__COLLECTED MATERIAL__:
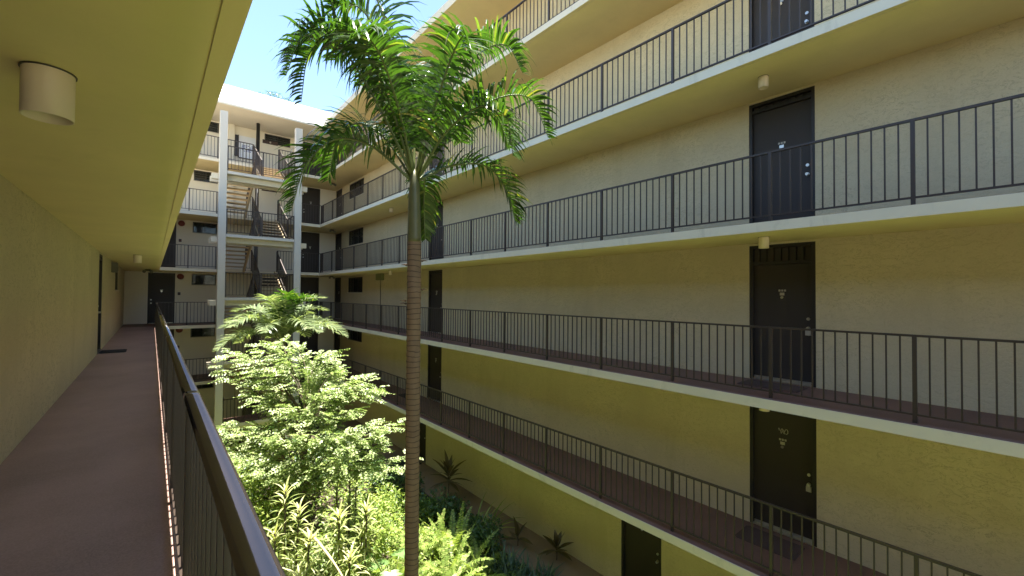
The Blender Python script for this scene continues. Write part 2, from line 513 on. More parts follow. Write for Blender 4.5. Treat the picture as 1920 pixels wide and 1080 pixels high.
def add_door(parent, axis, a, face, u0, u1, z0, z1, transom=0.0, lock_side=-1, style=0, label=None):
    fr = 0.055
    zt = z1 - transom
    d = wbox(MB(), axis, a, face, u0 + fr, u1 - fr, 0.075, 0.12, z0 + 0.015, zt - fr).build('door', M['door'], parent)
    if label:
        d['label'] = label
    f = MB()
    wbox(f, axis, a, face, u0 + 0.001, u0 + fr, 0.012, 0.13, z0 + 0.001, z1 - 0.001)
    wbox(f, axis, a, face, u1 - fr, u1 - 0.001, 0.012, 0.13, z0 + 0.001, z1 - 0.001)
    wbox(f, axis, a, face, u0 + fr, u1 - fr, 0.012, 0.13, z1 - fr, z1 - 0.001)
    if transom:
        wbox(f, axis, a, face, u0 + fr, u1 - fr, 0.020, 0.13, zt - fr, zt)
    f.build('door_frame', M['doorframe'], d)
    if transom:
        t = MB()
        wbox(t, axis, a, face, u0 + fr, u1 - fr, 0.10, 0.12, zt, z1 - fr)
        n = 8
        for i in range(n):
            uu = u0 + fr + (u1 - u0 - 2 * fr) * (i + 0.5) / n
            wbox(t, axis, a, face, uu - 0.042, uu + 0.042, 0.070, 0.10, zt + 0.004, z1 - fr - 0.004)
        t.build('transom_panel', M['door'], d)
    wbox(MB(), axis, a, face, u0 + fr, u1 - fr, -0.012, 0.075, z0 + 0.006, z0 + 0.022).build('threshold', M['steel'], d)
    uc = (u0 + u1) / 2
    lu = (u1 - fr - 0.07) if lock_side > 0 else (u0 + fr + 0.07)
    h = MB()
    def tb(pu, z, r, d0, d1):
        pa = (a - face * d0); pb = (a - face * d1)
        if axis == 'x':
            h.tube([(pa, pu, z), (pb, pu, z)], r, 12)
        else:
            h.tube([(pu, pa, z), (pu, pb, z)], r, 12)
    tb(lu, z0 + 0.98, 0.030, 0.075, 0.055); tb(lu, z0 + 0.98, 0.024, 0.055, 0.012)
    h.build('handle', M['steel'], d)
    h = MB()
    tb(lu, z0 + 1.14, 0.026, 0.075, 0.056)
    h.build('deadbolt', M['steel'], d)
    if style == 1:
        wbox(MB(), axis, a, face, lu - 0.04, lu + 0.04, 0.045, 0.076, z0 + 0.86, z0 + 0.95).build('lockbox', M['plate'], d)
    if style == 1:
        wbox(MB(), axis, a, face, u0 + fr + 0.004, u1 - fr - 0.004, 0.062, 0.075, z0 + 0.024, z0 + 0.066).build('door_sweep', M['steel'], d)
    if style == 1 and transom < 0.2:
        orn = MB()
        for q in range(3):
            pts = [(a - face * 0.068, uc - 0.06 + q * 0.05 + 0.025 * math.cos(tq * 0.9 + q), z0 + 1.78 + 0.045 * math.sin(tq * 0.9 + q * 2)) for tq in range(7)]
            orn.tube(pts if axis == 'x' else [(p_[1], p_[0], p_[2]) for p_ in pts], 0.006, 6)
        orn.build('door_ornament', M['plate'], d)
    np_ = MB()
    zp = z0 + 1.56
    for k in range(3):
        wbox(np_, axis, a, face, uc - 0.060 + k * 0.043, uc - 0.030 + k * 0.043, 0.068, 0.076, zp + 0.05, zp + 0.085)
    np_.build('number_plate', M['plate'], d)
    kn = MB()
    wbox(kn, axis, a, face, uc - 0.035, uc + 0.035, 0.066, 0.076, zp - 0.02, zp + 0.03)
    kn.tube([(a - face * 0.07, uc, zp - 0.05), (a - face * 0.045, uc, zp - 0.06)] if axis == 'x' else [(uc, a - face * 0.07, zp - 0.05), (uc, a - face * 0.045, zp - 0.06)], 0.022, 10)
    kn.build('knocker', M['steel'], d)
    return d

def add_window(parent, axis, a, face, u0, u1, z0, z1, curtain, panes=2, slats=0):
    fr = 0.035
    f = MB()
    wbox(f, axis, a, face, u0 + 0.001, u1 - 0.001, 0.03, 0.11, z0 + 0.001, z0 + fr)
    wbox(f, axis, a, face, u0 + 0.001, u1 - 0.001, 0.03, 0.11, z1 - fr, z1 - 0.001)
    wbox(f, axis, a, face, u0 + 0.001, u0 + fr, 0.03, 0.11, z0 + fr, z1 - fr)
    wbox(f, axis, a, face, u1 - fr, u1 - 0.001, 0.03, 0.11, z0 + fr, z1 - fr)
    w = f.build('window', M['winframe'], parent)
    wid = (u1 - u0 - 2 * fr) / panes
    for k in range(panes):
        p0 = u0 + fr + k * wid
        if k:
            wbox(MB(), axis, a, face, p0 - 0.015, p0 + 0.015, 0.04, 0.10, z0 + fr, z1 - fr).build('mullion', M['winframe'], w)
        if slats:
            for s_ in range(slats):
                zz = z0 + fr + (z1 - z0 - 2 * fr) * s_ / slats
                hh = (z1 - z0 - 2 * fr) / slats
                wbox(MB(), axis, a, face, p0 + 0.015, p0 + wid - 0.015, 0.052 + 0.004 * (s_ % 2), 0.058 + 0.004 * (s_ % 2), zz + 0.004, zz + hh - 0.004).build('louvre_pane', M['glass'], w)
        else:
            wbox(MB(), axis, a, face, p0 + 0.016, p0 + wid - 0.016, 0.06, 0.066, z0 + fr, z1 - fr).build('pane', M['glass'], w)
    wbox(MB(), axis, a, face, u0 + fr, u1 - fr, 0.14, 0.16, z0 + 0.01, z1 - 0.01).build('curtain', M[curtain], w)
    wbox(MB(), axis, a, face, u0 - 0.03, u1 + 0.03, -0.02, 0.03, z0 - 0.035, z0 - 0.001).build('window_sill', M['fascia'], w)
    return w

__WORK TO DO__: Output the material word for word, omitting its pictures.

__EXERCISE SOLUTION__:
The Blender Python script for this scene continues. Write part 2, from line 513 on. More parts follow. Write for Blender 4.5. Treat the picture as 1920 pixels wide and 1080 pixels high.
def add_door(parent, axis, a, face, u0, u1, z0, z1, transom=0.0, lock_side=-1, style=0, label=None):
    fr = 0.055
    zt = z1 - transom
    d = wbox(MB(), axis, a, face, u0 + fr, u1 - fr, 0.075, 0.12, z0 + 0.015, zt - fr).build('door', M['door'], parent)
    if label:
        d['label'] = label
    f = MB()
    wbox(f, axis, a, face, u0 + 0.001, u0 + fr, 0.012, 0.13, z0 + 0.001, z1 - 0.001)
    wbox(f, axis, a, face, u1 - fr, u1 - 0.001, 0.012, 0.13, z0 + 0.001, z1 - 0.001)
    wbox(f, axis, a, face, u0 + fr, u1 - fr, 0.012, 0.13, z1 - fr, z1 - 0.001)
    if transom:
        wbox(f, axis, a, face, u0 + fr, u1 - fr, 0.020, 0.13, zt - fr, zt)
    f.build('door_frame', M['doorframe'], d)
    if transom:
        t = MB()
        wbox(t, axis, a, face, u0 + fr, u1 - fr, 0.10, 0.12, zt, z1 - fr)
        n = 8
        for i in range(n):
            uu = u0 + fr + (u1 - u0 - 2 * fr) * (i + 0.5) / n
            wbox(t, axis, a, face, uu - 0.042, uu + 0.042, 0.070, 0.10, zt + 0.004, z1 - fr - 0.004)
        t.build('transom_panel', M['door'], d)
    wbox(MB(), axis, a, face, u0 + fr, u1 - fr, -0.012, 0.075, z0 + 0.006, z0 + 0.022).build('threshold', M['steel'], d)
    uc = (u0 + u1) / 2
    lu = (u1 - fr - 0.07) if lock_side > 0 else (u0 + fr + 0.07)
    h = MB()
    def tb(pu, z, r, d0, d1):
        pa = (a - face * d0); pb = (a - face * d1)
        if axis == 'x':
            h.tube([(pa, pu, z), (pb, pu, z)], r, 12)
        else:
            h.tube([(pu, pa, z), (pu, pb, z)], r, 12)
    tb(lu, z0 + 0.98, 0.030, 0.075, 0.055); tb(lu, z0 + 0.98, 0.024, 0.055, 0.012)
    h.build('handle', M['steel'], d)
    h = MB()
    tb(lu, z0 + 1.14, 0.026, 0.075, 0.056)
    h.build('deadbolt', M['steel'], d)
    if style == 1:
        wbox(MB(), axis, a, face, lu - 0.04, lu + 0.04, 0.045, 0.076, z0 + 0.86, z0 + 0.95).build('lockbox', M['plate'], d)
    if style == 1:
        wbox(MB(), axis, a, face, u0 + fr + 0.004, u1 - fr - 0.004, 0.062, 0.075, z0 + 0.024, z0 + 0.066).build('door_sweep', M['steel'], d)
    if style == 1 and transom < 0.2:
        orn = MB()
        for q in range(3):
            pts = [(a - face * 0.068, uc - 0.06 + q * 0.05 + 0.025 * math.cos(tq * 0.9 + q), z0 + 1.78 + 0.045 * math.sin(tq * 0.9 + q * 2)) for tq in range(7)]
            orn.tube(pts if axis == 'x' else [(p_[1], p_[0], p_[2]) for p_ in pts], 0.006, 6)
        orn.build('door_ornament', M['plate'], d)
    np_ = MB()
    zp = z0 + 1.56
    for k in range(3):
        wbox(np_, axis, a, face, uc - 0.060 + k * 0.043, uc - 0.030 + k * 0.043, 0.068, 0.076, zp + 0.05, zp + 0.085)
    np_.build('number_plate', M['plate'], d)
    kn = MB()
    wbox(kn, axis, a, face, uc - 0.035, uc + 0.035, 0.066, 0.076, zp - 0.02, zp + 0.03)
    kn.tube([(a - face * 0.07, uc, zp - 0.05), (a - face * 0.045, uc, zp - 0.06)] if axis == 'x' else [(uc, a - face * 0.07, zp - 0.05), (uc, a - face * 0.045, zp - 0.06)], 0.022, 10)
    kn.build('knocker', M['steel'], d)
    return d

def add_window(parent, axis, a, face, u0, u1, z0, z1, curtain, panes=2, slats=0):
    fr = 0.035
    f = MB()
    wbox(f, axis, a, face, u0 + 0.001, u1 - 0.001, 0.03, 0.11, z0 + 0.001, z0 + fr)
    wbox(f, axis, a, face, u0 + 0.001, u1 - 0.001, 0.03, 0.11, z1 - fr, z1 - 0.001)
    wbox(f, axis, a, face, u0 + 0.001, u0 + fr, 0.03, 0.11, z0 + fr, z1 - fr)
    wbox(f, axis, a, face, u1 - fr, u1 - 0.001, 0.03, 0.11, z0 + fr, z1 - fr)
    w = f.build('window', M['winframe'], parent)
    wid = (u1 - u0 - 2 * fr) / panes
    for k in range(panes):
        p0 = u0 + fr + k * wid
        if k:
            wbox(MB(), axis, a, face, p0 - 0.015, p0 + 0.015, 0.04, 0.10, z0 + fr, z1 - fr).build('mullion', M['winframe'], w)
        if slats:
            for s_ in range(slats):
                zz = z0 + fr + (z1 - z0 - 2 * fr) * s_ / slats
                hh = (z1 - z0 - 2 * fr) / slats
                wbox(MB(), axis, a, face, p0 + 0.015, p0 + wid - 0.015, 0.052 + 0.004 * (s_ % 2), 0.058 + 0.004 * (s_ % 2), zz + 0.004, zz + hh - 0.004).build('louvre_pane', M['glass'], w)
        else:
            wbox(MB(), axis, a, face, p0 + 0.016, p0 + wid - 0.016, 0.06, 0.066, z0 + fr, z1 - fr).build('pane', M['glass'], w)
    wbox(MB(), axis, a, face, u0 + fr, u1 - fr, 0.14, 0.16, z0 + 0.01, z1 - 0.01).build('curtain', M[curtain], w)
    wbox(MB(), axis, a, face, u0 - 0.03, u1 + 0.03, -0.02, 0.03, z0 - 0.035, z0 - 0.001).build('window_sill', M['fascia'], w)
    return w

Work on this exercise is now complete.